Check each line of the material below for "Blender", then copy the ones that contain it.

====== RECORDS FOR THIS EXERCISE ======

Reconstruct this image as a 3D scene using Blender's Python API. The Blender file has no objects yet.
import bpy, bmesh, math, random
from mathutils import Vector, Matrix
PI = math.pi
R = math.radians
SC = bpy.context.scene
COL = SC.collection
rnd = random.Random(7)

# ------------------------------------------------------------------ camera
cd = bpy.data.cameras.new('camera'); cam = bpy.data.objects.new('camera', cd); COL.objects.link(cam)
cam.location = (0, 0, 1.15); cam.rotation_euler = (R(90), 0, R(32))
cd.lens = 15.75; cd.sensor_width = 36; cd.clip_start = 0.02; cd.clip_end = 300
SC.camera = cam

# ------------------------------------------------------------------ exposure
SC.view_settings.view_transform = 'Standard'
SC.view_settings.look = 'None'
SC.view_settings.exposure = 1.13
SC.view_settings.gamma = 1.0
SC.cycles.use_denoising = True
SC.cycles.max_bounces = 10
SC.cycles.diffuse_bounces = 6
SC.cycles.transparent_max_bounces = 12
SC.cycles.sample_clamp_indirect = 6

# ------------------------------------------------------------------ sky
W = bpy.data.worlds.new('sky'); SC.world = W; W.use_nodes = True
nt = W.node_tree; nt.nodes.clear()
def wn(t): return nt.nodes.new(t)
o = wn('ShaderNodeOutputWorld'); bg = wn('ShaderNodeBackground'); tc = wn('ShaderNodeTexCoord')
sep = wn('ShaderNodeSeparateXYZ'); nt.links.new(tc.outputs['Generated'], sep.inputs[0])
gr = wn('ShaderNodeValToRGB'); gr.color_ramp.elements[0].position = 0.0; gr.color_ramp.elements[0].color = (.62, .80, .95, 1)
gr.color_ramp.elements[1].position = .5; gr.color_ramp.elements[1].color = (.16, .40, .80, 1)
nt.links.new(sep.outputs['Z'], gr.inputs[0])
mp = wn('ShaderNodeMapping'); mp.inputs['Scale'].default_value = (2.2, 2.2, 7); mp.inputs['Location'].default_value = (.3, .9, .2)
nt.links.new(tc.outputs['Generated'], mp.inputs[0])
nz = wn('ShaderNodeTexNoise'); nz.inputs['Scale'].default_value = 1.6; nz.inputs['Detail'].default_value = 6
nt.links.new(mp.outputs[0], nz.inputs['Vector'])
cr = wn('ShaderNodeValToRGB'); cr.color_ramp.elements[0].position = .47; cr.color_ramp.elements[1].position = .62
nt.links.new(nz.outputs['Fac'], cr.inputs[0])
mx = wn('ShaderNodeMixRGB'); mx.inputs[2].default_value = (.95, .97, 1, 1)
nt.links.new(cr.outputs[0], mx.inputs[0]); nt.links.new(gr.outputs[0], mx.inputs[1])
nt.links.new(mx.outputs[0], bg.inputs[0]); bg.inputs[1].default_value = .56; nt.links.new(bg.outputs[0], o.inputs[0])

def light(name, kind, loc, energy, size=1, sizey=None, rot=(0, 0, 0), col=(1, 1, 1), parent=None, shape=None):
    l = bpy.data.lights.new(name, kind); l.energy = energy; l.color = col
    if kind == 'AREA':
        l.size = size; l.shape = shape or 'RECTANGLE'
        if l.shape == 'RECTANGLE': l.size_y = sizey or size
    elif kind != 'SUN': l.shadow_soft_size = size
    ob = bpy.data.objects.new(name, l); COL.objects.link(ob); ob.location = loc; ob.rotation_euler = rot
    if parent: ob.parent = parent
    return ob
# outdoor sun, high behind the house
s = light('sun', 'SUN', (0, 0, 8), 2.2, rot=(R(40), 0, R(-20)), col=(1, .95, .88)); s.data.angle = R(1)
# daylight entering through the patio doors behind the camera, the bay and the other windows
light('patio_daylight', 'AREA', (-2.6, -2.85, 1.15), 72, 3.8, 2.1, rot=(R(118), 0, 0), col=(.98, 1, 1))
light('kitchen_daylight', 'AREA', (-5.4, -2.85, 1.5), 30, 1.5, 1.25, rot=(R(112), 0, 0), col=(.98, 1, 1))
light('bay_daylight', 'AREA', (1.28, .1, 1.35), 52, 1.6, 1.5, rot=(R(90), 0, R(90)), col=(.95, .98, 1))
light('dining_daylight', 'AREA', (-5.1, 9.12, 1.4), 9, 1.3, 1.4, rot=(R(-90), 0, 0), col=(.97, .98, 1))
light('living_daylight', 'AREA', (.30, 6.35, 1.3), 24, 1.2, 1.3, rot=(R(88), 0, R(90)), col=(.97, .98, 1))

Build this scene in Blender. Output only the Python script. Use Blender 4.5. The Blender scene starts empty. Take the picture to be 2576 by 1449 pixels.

======

EXPECTED ANSWER:
Reconstruct this image as a 3D scene using Blender's Python API. The Blender file has no objects yet.
Build this scene in Blender. Output only the Python script. Use Blender 4.5. The Blender scene starts empty. Take the picture to be 2576 by 1449 pixels.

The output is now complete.